INFORMATION SHOWN —
---+---

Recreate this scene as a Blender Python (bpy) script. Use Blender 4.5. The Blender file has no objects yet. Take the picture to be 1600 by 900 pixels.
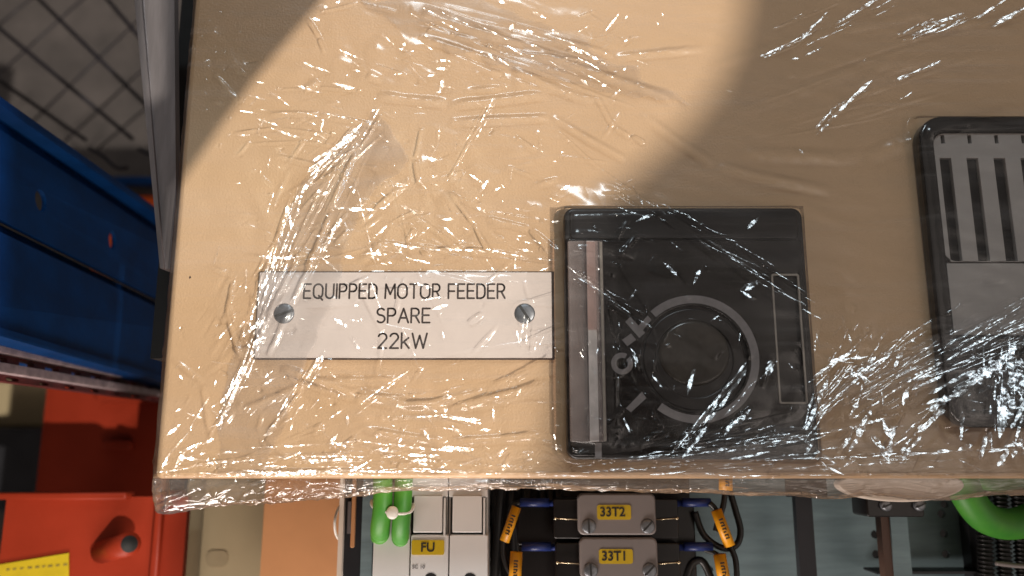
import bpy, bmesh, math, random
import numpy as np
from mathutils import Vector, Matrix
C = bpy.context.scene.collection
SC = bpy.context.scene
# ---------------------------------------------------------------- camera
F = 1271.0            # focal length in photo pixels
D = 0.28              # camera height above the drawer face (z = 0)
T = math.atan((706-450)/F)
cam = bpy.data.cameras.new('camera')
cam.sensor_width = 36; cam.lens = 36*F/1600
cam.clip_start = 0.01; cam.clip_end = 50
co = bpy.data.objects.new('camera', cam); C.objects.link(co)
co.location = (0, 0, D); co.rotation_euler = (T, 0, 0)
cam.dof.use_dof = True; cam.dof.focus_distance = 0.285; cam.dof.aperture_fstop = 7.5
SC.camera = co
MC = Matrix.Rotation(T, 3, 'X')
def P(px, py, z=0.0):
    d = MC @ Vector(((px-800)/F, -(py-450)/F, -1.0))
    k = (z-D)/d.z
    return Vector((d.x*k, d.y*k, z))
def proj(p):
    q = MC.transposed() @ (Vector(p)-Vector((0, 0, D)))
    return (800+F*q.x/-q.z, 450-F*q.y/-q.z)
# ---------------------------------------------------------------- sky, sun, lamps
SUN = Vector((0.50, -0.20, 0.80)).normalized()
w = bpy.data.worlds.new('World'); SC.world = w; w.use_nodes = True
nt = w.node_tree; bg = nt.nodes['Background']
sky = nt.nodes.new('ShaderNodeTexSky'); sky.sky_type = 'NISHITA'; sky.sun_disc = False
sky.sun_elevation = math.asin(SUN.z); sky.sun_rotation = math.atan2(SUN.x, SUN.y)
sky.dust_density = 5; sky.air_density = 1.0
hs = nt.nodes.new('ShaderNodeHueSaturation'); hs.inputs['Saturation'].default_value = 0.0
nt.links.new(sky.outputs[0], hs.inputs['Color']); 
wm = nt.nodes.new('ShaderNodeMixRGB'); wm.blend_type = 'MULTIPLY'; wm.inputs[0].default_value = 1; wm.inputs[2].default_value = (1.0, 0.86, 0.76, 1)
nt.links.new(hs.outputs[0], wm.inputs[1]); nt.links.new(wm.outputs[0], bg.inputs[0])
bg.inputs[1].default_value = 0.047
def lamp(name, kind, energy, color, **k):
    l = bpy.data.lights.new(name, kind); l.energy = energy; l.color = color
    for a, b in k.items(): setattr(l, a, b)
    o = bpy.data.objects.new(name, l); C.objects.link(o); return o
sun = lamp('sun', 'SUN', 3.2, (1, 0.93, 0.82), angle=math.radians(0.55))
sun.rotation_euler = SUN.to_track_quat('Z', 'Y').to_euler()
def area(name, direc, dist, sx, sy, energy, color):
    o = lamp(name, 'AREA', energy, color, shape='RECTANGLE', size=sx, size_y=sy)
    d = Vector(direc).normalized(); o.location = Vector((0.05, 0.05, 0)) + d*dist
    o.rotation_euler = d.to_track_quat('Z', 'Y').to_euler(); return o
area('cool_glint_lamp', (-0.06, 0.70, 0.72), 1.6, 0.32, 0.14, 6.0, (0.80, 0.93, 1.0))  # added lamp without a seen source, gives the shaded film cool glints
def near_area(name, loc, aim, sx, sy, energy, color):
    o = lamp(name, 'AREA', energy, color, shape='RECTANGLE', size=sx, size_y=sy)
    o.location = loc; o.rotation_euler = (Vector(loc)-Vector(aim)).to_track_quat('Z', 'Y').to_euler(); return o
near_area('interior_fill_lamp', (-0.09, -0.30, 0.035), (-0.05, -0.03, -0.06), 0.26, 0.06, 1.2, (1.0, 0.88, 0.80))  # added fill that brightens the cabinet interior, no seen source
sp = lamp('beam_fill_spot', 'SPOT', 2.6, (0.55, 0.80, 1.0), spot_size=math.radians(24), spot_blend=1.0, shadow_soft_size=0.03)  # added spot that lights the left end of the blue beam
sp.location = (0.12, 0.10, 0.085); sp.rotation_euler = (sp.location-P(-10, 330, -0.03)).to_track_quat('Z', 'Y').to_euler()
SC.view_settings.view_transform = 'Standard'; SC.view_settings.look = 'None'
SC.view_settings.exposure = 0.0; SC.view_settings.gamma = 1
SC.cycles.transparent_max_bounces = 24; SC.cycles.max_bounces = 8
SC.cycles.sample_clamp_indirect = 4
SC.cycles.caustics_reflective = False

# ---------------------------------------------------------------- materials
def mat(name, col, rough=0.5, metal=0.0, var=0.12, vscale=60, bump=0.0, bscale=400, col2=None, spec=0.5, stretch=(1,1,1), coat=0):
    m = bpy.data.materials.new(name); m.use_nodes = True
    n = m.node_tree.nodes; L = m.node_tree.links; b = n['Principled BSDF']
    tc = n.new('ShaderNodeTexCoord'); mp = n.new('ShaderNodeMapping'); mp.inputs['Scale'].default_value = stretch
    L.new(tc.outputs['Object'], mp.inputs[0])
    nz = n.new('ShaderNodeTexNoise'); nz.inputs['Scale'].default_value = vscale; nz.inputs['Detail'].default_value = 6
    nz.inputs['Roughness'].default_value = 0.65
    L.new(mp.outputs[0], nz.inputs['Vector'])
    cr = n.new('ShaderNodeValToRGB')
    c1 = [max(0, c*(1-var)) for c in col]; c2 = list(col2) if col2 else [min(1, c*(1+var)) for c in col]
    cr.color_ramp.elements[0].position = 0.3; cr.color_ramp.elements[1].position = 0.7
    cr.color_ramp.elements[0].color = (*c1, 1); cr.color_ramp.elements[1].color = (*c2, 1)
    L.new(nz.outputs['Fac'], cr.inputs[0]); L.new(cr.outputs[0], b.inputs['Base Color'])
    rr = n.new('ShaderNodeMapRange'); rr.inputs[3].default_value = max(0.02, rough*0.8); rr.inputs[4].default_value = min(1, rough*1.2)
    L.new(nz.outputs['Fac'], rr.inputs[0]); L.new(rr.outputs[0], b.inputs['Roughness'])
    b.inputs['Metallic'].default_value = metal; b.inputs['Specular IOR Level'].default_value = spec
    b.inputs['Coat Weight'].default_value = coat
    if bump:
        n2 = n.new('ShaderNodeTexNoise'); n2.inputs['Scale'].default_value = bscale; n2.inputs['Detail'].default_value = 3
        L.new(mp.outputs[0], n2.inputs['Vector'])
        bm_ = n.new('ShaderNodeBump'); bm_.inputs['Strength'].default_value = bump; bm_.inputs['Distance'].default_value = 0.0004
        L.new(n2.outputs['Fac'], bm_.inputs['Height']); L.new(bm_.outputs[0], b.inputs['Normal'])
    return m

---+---

WORK TO BE COMPLETED — The material above must be printed exactly, with its pictures left out.

ANSWER TO THE EXERCISE —
Recreate this scene as a Blender Python (bpy) script. Use Blender 4.5. The Blender file has no objects yet. Take the picture to be 1600 by 900 pixels.
import bpy, bmesh, math, random
import numpy as np
from mathutils import Vector, Matrix
C = bpy.context.scene.collection
SC = bpy.context.scene
# ---------------------------------------------------------------- camera
F = 1271.0            # focal length in photo pixels
D = 0.28              # camera height above the drawer face (z = 0)
T = math.atan((706-450)/F)
cam = bpy.data.cameras.new('camera')
cam.sensor_width = 36; cam.lens = 36*F/1600
cam.clip_start = 0.01; cam.clip_end = 50
co = bpy.data.objects.new('camera', cam); C.objects.link(co)
co.location = (0, 0, D); co.rotation_euler = (T, 0, 0)
cam.dof.use_dof = True; cam.dof.focus_distance = 0.285; cam.dof.aperture_fstop = 7.5
SC.camera = co
MC = Matrix.Rotation(T, 3, 'X')
def P(px, py, z=0.0):
    d = MC @ Vector(((px-800)/F, -(py-450)/F, -1.0))
    k = (z-D)/d.z
    return Vector((d.x*k, d.y*k, z))
def proj(p):
    q = MC.transposed() @ (Vector(p)-Vector((0, 0, D)))
    return (800+F*q.x/-q.z, 450-F*q.y/-q.z)
# ---------------------------------------------------------------- sky, sun, lamps
SUN = Vector((0.50, -0.20, 0.80)).normalized()
w = bpy.data.worlds.new('World'); SC.world = w; w.use_nodes = True
nt = w.node_tree; bg = nt.nodes['Background']
sky = nt.nodes.new('ShaderNodeTexSky'); sky.sky_type = 'NISHITA'; sky.sun_disc = False
sky.sun_elevation = math.asin(SUN.z); sky.sun_rotation = math.atan2(SUN.x, SUN.y)
sky.dust_density = 5; sky.air_density = 1.0
hs = nt.nodes.new('ShaderNodeHueSaturation'); hs.inputs['Saturation'].default_value = 0.0
nt.links.new(sky.outputs[0], hs.inputs['Color']); 
wm = nt.nodes.new('ShaderNodeMixRGB'); wm.blend_type = 'MULTIPLY'; wm.inputs[0].default_value = 1; wm.inputs[2].default_value = (1.0, 0.86, 0.76, 1)
nt.links.new(hs.outputs[0], wm.inputs[1]); nt.links.new(wm.outputs[0], bg.inputs[0])
bg.inputs[1].default_value = 0.047
def lamp(name, kind, energy, color, **k):
    l = bpy.data.lights.new(name, kind); l.energy = energy; l.color = color
    for a, b in k.items(): setattr(l, a, b)
    o = bpy.data.objects.new(name, l); C.objects.link(o); return o
sun = lamp('sun', 'SUN', 3.2, (1, 0.93, 0.82), angle=math.radians(0.55))
sun.rotation_euler = SUN.to_track_quat('Z', 'Y').to_euler()
def area(name, direc, dist, sx, sy, energy, color):
    o = lamp(name, 'AREA', energy, color, shape='RECTANGLE', size=sx, size_y=sy)
    d = Vector(direc).normalized(); o.location = Vector((0.05, 0.05, 0)) + d*dist
    o.rotation_euler = d.to_track_quat('Z', 'Y').to_euler(); return o
area('cool_glint_lamp', (-0.06, 0.70, 0.72), 1.6, 0.32, 0.14, 6.0, (0.80, 0.93, 1.0))  # added lamp without a seen source, gives the shaded film cool glints
def near_area(name, loc, aim, sx, sy, energy, color):
    o = lamp(name, 'AREA', energy, color, shape='RECTANGLE', size=sx, size_y=sy)
    o.location = loc; o.rotation_euler = (Vector(loc)-Vector(aim)).to_track_quat('Z', 'Y').to_euler(); return o
near_area('interior_fill_lamp', (-0.09, -0.30, 0.035), (-0.05, -0.03, -0.06), 0.26, 0.06, 1.2, (1.0, 0.88, 0.80))  # added fill that brightens the cabinet interior, no seen source
sp = lamp('beam_fill_spot', 'SPOT', 2.6, (0.55, 0.80, 1.0), spot_size=math.radians(24), spot_blend=1.0, shadow_soft_size=0.03)  # added spot that lights the left end of the blue beam
sp.location = (0.12, 0.10, 0.085); sp.rotation_euler = (sp.location-P(-10, 330, -0.03)).to_track_quat('Z', 'Y').to_euler()
SC.view_settings.view_transform = 'Standard'; SC.view_settings.look = 'None'
SC.view_settings.exposure = 0.0; SC.view_settings.gamma = 1
SC.cycles.transparent_max_bounces = 24; SC.cycles.max_bounces = 8
SC.cycles.sample_clamp_indirect = 4
SC.cycles.caustics_reflective = False

# ---------------------------------------------------------------- materials
def mat(name, col, rough=0.5, metal=0.0, var=0.12, vscale=60, bump=0.0, bscale=400, col2=None, spec=0.5, stretch=(1,1,1), coat=0):
    m = bpy.data.materials.new(name); m.use_nodes = True
    n = m.node_tree.nodes; L = m.node_tree.links; b = n['Principled BSDF']
    tc = n.new('ShaderNodeTexCoord'); mp = n.new('ShaderNodeMapping'); mp.inputs['Scale'].default_value = stretch
    L.new(tc.outputs['Object'], mp.inputs[0])
    nz = n.new('ShaderNodeTexNoise'); nz.inputs['Scale'].default_value = vscale; nz.inputs['Detail'].default_value = 6
    nz.inputs['Roughness'].default_value = 0.65
    L.new(mp.outputs[0], nz.inputs['Vector'])
    cr = n.new('ShaderNodeValToRGB')
    c1 = [max(0, c*(1-var)) for c in col]; c2 = list(col2) if col2 else [min(1, c*(1+var)) for c in col]
    cr.color_ramp.elements[0].position = 0.3; cr.color_ramp.elements[1].position = 0.7
    cr.color_ramp.elements[0].color = (*c1, 1); cr.color_ramp.elements[1].color = (*c2, 1)
    L.new(nz.outputs['Fac'], cr.inputs[0]); L.new(cr.outputs[0], b.inputs['Base Color'])
    rr = n.new('ShaderNodeMapRange'); rr.inputs[3].default_value = max(0.02, rough*0.8); rr.inputs[4].default_value = min(1, rough*1.2)
    L.new(nz.outputs['Fac'], rr.inputs[0]); L.new(rr.outputs[0], b.inputs['Roughness'])
    b.inputs['Metallic'].default_value = metal; b.inputs['Specular IOR Level'].default_value = spec
    b.inputs['Coat Weight'].default_value = coat
    if bump:
        n2 = n.new('ShaderNodeTexNoise'); n2.inputs['Scale'].default_value = bscale; n2.inputs['Detail'].default_value = 3
        L.new(mp.outputs[0], n2.inputs['Vector'])
        bm_ = n.new('ShaderNodeBump'); bm_.inputs['Strength'].default_value = bump; bm_.inputs['Distance'].default_value = 0.0004
        L.new(n2.outputs['Fac'], bm_.inputs['Height']); L.new(bm_.outputs[0], b.inputs['Normal'])
    return m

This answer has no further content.